Y es por ahí que se estructura y da con su forma esta novela, porque al relato delirado del sociólogo el autor le eslabona, en una segunda parte y ya en tercera persona, la pesquisa que va componiendo el subcomisionado Lito Handal en base al crescendo que se le va presentando y, luego, en la misma línea pero para contar de cara al público –tercera parte– las averiguaciones de la cronista Rita Mena, entusiasmada porque la cobertura del caso podría depararle el premio a la cronista del año.

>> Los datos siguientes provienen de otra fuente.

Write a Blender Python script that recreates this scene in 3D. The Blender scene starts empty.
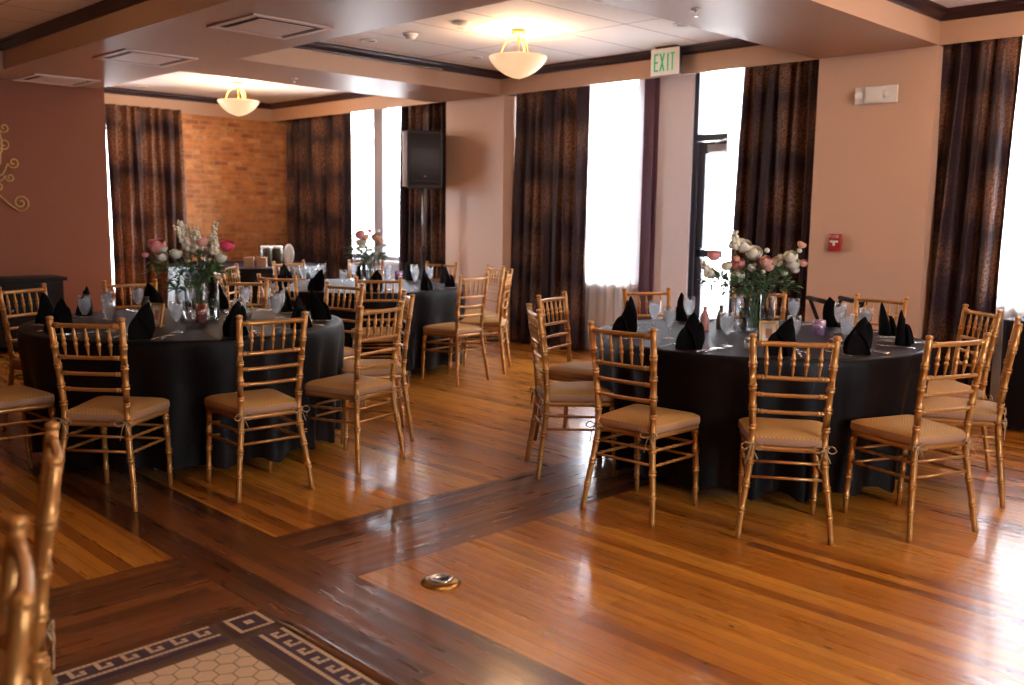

Con buena parte del camino de los hechos contados de primera mano, el lector asiste, pues, a los aciertos y los errores de policía y periodista de cara al esclarecimiento y, sobre todo, a los prejuicios, las ambiciones y los recelos de ambos y a las lógicas de funcionamiento de ambas instituciones. Así, entonces, el baile arma su historia con el triángulo de historias que Handal, Mena y Eduardo Sosa –el sociólogo encantador– van componiendo para sí mismos y también de cara a sus perseguidores (jefes) y a la explicación de los hechos. El registro policial de la segunda parte y el periodístico de la tercera muestran sus fisuras y sus taras ante el lector que asistió, al principio, al raid criminal de sesgo fantástico, una rareza en la narrativa de Castellanos Moya, que publicó este libro en 1995 (tres años después del final de la guerra, plena zozobra social que no ha cesado hasta hoy) y que se edita por primera vez en la Argentina. Mena y Handal son personajes que ya habían aparecido en otros libros de este escritor salvadoreño nacido en Honduras en 1957, que también trabajó como periodista y viene narrando, con lucidez, revulsión y magnetismo, la violencia contemporánea de su tierra.
Una violencia que piensa como inherente al hombre, ha dicho, que excede tiempos y geografías. Una violencia cuyas marcas exceden lo policial y lo fantástico, lo periodístico y lo sociológico, y que acaso encuentre en la literatura un sinuoso, resbaladizo, inclasificable signo que le dé provisoria forma.